Les femmes font plus facilement des jobs d'homme
Posté : 27 mars 2011 13:22
Symbole du taux d'activité croissant des femmes, les professions traditionnellement masculines, comme les ingénieurs, attirent de plus en plus de femmes mais l'inverse est beaucoup moins vrai: peu d'hommes deviennent sage-femme ou assistant maternel.
Alors que les femmes représentent aujourd'hui 47% des actifs, la plupart des professions se féminisent, même si les métiers vraiment mixtes restent «rares», comme le note la Dares (statistiques du ministère de l'Emploi) dans «France, portrait social» édition 2009, publié par l'Insee.
Certains métiers se féminisent plus rapidement
Cette féminisation est nette chez les médecins: 59% des débutants sont des femmes contre 38% des plus anciens. Parmi les «ingénieurs et cadres techniques» de l'industrie débutants, elles sont 39% contre 9% des plus anciens.
Depuis plusieurs années, Education nationale et entreprises poussent les jeunes filles à embrasser des carrières à dominance masculine, en particulier scientifiques, avec moult campagnes de sensibilisation.
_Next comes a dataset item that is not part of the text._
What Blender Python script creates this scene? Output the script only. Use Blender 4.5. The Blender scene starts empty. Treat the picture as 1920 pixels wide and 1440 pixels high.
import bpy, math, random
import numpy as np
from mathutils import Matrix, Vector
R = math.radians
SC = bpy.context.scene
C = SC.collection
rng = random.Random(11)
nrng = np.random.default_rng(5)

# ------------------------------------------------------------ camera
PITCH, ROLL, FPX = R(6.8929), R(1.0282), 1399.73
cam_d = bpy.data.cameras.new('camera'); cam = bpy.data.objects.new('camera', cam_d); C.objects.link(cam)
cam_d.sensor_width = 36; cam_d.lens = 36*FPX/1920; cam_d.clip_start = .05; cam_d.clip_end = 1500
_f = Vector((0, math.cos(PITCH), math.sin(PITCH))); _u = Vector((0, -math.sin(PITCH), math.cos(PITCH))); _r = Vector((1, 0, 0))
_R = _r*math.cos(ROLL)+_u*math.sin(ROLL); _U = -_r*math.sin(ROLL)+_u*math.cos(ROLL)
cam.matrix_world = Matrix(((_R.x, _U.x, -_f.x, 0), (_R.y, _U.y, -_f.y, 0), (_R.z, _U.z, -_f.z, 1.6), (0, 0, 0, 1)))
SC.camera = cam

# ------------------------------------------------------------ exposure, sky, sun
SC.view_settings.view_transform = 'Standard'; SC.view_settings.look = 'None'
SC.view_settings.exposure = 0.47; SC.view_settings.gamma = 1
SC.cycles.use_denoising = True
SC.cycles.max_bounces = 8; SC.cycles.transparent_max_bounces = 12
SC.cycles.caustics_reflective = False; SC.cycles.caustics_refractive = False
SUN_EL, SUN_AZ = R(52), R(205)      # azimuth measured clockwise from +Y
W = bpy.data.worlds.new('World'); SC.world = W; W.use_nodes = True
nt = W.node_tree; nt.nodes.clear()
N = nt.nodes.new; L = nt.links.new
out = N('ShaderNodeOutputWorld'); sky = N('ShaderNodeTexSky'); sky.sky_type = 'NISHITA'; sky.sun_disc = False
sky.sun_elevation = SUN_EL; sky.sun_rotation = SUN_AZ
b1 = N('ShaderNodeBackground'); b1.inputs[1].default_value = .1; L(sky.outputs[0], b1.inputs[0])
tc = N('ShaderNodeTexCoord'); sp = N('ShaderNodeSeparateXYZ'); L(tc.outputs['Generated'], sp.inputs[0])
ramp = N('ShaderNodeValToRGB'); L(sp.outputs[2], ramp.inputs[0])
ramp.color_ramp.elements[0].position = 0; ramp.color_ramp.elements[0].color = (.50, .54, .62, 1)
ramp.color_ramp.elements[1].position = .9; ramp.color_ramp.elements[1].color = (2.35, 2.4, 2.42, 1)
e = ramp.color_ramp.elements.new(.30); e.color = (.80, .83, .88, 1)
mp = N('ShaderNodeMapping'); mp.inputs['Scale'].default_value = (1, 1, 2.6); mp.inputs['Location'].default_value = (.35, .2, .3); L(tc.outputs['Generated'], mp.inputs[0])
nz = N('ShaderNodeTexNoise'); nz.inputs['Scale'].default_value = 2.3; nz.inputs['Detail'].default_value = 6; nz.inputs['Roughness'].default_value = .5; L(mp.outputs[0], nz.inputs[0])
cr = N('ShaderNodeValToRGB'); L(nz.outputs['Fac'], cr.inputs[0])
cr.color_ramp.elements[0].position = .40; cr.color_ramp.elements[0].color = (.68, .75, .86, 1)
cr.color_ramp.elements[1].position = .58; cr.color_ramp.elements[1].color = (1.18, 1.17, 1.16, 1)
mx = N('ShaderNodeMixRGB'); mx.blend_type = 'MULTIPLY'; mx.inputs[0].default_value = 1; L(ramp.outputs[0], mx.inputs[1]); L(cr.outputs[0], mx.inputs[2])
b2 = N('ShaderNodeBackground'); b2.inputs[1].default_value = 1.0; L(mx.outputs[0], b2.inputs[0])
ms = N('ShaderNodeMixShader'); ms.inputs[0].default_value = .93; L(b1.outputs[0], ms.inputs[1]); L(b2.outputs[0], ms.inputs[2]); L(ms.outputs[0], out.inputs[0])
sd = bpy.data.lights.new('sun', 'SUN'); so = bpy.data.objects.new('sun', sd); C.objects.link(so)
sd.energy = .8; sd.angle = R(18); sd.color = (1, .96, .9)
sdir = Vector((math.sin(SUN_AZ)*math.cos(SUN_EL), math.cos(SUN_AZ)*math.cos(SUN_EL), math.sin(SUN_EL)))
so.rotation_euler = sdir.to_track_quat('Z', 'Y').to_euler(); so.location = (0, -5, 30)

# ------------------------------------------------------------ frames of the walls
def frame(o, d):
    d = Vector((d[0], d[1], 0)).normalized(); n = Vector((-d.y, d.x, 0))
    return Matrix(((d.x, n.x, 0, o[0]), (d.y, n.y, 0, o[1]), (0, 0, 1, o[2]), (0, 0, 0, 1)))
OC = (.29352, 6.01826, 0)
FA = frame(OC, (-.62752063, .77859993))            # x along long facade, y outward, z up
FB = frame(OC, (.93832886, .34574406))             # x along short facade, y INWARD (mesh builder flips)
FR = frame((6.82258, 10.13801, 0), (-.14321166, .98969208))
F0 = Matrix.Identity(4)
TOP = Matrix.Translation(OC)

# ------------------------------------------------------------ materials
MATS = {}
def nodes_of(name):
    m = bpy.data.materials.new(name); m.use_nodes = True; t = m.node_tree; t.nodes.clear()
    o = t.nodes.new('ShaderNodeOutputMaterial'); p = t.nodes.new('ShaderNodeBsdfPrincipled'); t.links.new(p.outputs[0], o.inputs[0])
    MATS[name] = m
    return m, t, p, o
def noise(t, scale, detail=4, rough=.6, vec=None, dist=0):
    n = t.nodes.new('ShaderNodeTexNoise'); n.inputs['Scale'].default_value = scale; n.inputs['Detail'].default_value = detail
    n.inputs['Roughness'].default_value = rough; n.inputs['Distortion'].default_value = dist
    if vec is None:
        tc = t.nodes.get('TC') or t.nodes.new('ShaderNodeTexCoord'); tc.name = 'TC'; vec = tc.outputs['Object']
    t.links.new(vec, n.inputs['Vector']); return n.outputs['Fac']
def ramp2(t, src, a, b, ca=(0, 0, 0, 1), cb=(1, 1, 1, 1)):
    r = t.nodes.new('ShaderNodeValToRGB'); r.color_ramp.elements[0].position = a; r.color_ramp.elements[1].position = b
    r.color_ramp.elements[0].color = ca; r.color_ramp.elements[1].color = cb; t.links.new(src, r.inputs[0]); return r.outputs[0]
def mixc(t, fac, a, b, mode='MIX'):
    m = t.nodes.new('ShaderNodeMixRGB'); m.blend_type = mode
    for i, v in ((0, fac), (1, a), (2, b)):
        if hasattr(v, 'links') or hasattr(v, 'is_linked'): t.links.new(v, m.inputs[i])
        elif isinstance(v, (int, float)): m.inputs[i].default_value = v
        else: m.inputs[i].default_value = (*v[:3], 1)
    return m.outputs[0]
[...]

Mais qui pousse les jeunes gens à devenir assistant maternel ou secrétaire, des métiers qui comptent 99% de femmes?
Le système pousse les femmes à épouser ces professions
«Les politiques publiques destinées à réduire la ségrégation de genre ont eu tendance à encourager les femmes à embrasser des carrières traditionnellement masculines mais les mesures pour encourager les hommes à choisir des métiers féminins sont beaucoup plus rares», confirme Helen Norman, de l'Université de Manchester, lors d'un récent colloque sur l'égalité.
Comme la santé, l'enseignement, l'administration, «le social est un continent à conquérir du point de vue de la mixité des métiers», relève aussi la sociologue Jacqueline Laufer. Et pourtant, nombre de ces métiers, dans le paramédical ou le social par exemple, manquent de bras.
Les hommes encore stopés par les clichés
Willy Belhassen, 47 ans, fut l'un des premiers hommes à devenir sage-femme quand la profession leur a été ouverte en 1982. Ils sont moins d'1% pour 20.000 sages-femmes.
«Je savais que ça n'allait pas être facile. Les clichés venaient surtout des sages-femmes les plus anciennes, elles pensaient que jamais un homme n'aurait la patience nécessaire», raconte-t-il.
«Garçons et filles sont exposés aux stéréotypes très jeunes, qui les guident vers des idées de carrière», rappelle Helen Norman.
La pression sociale, grande coupable
Véra Albaret, de la Fnars (associations d'insertion sociale), cite les «clichés sur les femmes enclines à l'écoute et au maternage» et donc guidées vers les professions du soin et du social. Des métiers en outre souvent mal reconnus et mal payés, ce qui entretient les inégalités professionnelles.
Et une fois adulte, la pression sociale continue. Dans les entreprises, «quand on dit +on recherche une secrétaire+, quel homme aura le courage de postuler ?», s'interroge Isabelle Fréret, de la CFE-CGC.
La sociologue Jeanne Fagnani note que cette ségrégation des métiers s'auto-entretient. Par exemple, dans les crèches, les enfants ne voient quasiment que des femmes s'occuper d'eux. «C'est un vecteur de perpétuation des stéréotypes», explique-t-elle.
Les entreprises ont leur part de responsabilité
L'économiste Rachel Silvera, qui a réalisé une étude avec l'Observatoire de la responsabilité sociétale des entreprises (Orse), voit néanmoins une petite raison d'espérer.
En étudiant à la loupe 165 accords d'entreprise sur l'égalité professionnelle, elle a noté qu'«un quart évoque le fait que les hommes devraient s'orienter vers des emplois dits féminins», comme chez Schneider Electric ou Castorama.
Même si cela reste souvent de l'ordre du discours -- très peu d'entreprises fixent des objectifs chiffrés --, «le mouvement s'amorce», estime Rachel Silvera.